In 2023, the airline fuel bill is forecast to be nearly $230bn, accounting for around 30% of total operating expenses at an oil price of around $92.3 per barrel Brent, International Air Transport Association noted.
The jet fuel price ended last week up 1.6% at 146.05/barrel, IATA analysis showed.
Jet fuel price average for 2023 estimated by IATA is $137.93/b.
This month's demand should hit 6.6mn barrels per day, the highest reading since February 2020, said Viktor Katona, an analyst at data firm Kpler.
Cold weather along the US Gulf Coast recently knocked out some processing plants and pushed up the premium for jet fuel, said Gary Simmons, chief commercial officer at Valero Energy.
"Overall, we expect jet demand to increase significantly this year," he said recently, as air travel continues to rise. US East Coast supplies are likely to remain scarce until mid-February, he said.
A February 5 European Union embargo on imports of seaborne Russian refined products will also pressure European supplies and will increase the call on US refiners to fill the gap, a Reuters’ dispatch said.
US jet fuel inventories ended last year at 34mn barrels, the lowest since 1990, according to federal government data.

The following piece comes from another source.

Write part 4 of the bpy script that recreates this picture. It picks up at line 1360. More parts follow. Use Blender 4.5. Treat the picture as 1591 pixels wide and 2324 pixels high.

Total jet fuel supplied, a proxy for demand, stood at 1.56mn barrels per day in 2022, the highest since 2019.
Aviation fuel prices have remained high, and are likely to impact ticket prices in the near term.
The ‘crack spread’ – or the difference between the price of Brent crude and jet fuel price – is at its widest since the beginning of the year, said Willie Walsh, Director General, International Air Transport Association (IATA).
If this gap doesn’t reduce, we are looking at a hike in airfares, Walsh said.
“Airlines don’t have the capacity to absorb the cost,” he added.
Jet fuel prices have long driven airline profitability and the aviation industry as a whole, representing between 14% and as much as 31% of airline operating costs in the past decade, an IATA estimate shows.
One report, however, suggests 40% of the raw material cost in any airline, is for jet fuel or aviation turbine fuel (ATF).
Consequently, airlines hedge a large portion of their annual fuel consumption at lower oil prices in order to protect themselves from the volatility in oil prices. But given the global economic uncertainties, it is easier said than done.
“Because of oil price volatility, we cannot hedge anymore as banks are not ready to hedge. This is because they don’t know where the price is going – north or south,” Qatar Airways Group Chief Executive HE Akbar al-Baker said at an industry event in Doha a few months ago.
“That said, oil price is not in the hands of anyone – it is based on demand and supply and the political climate around the world,” he noted.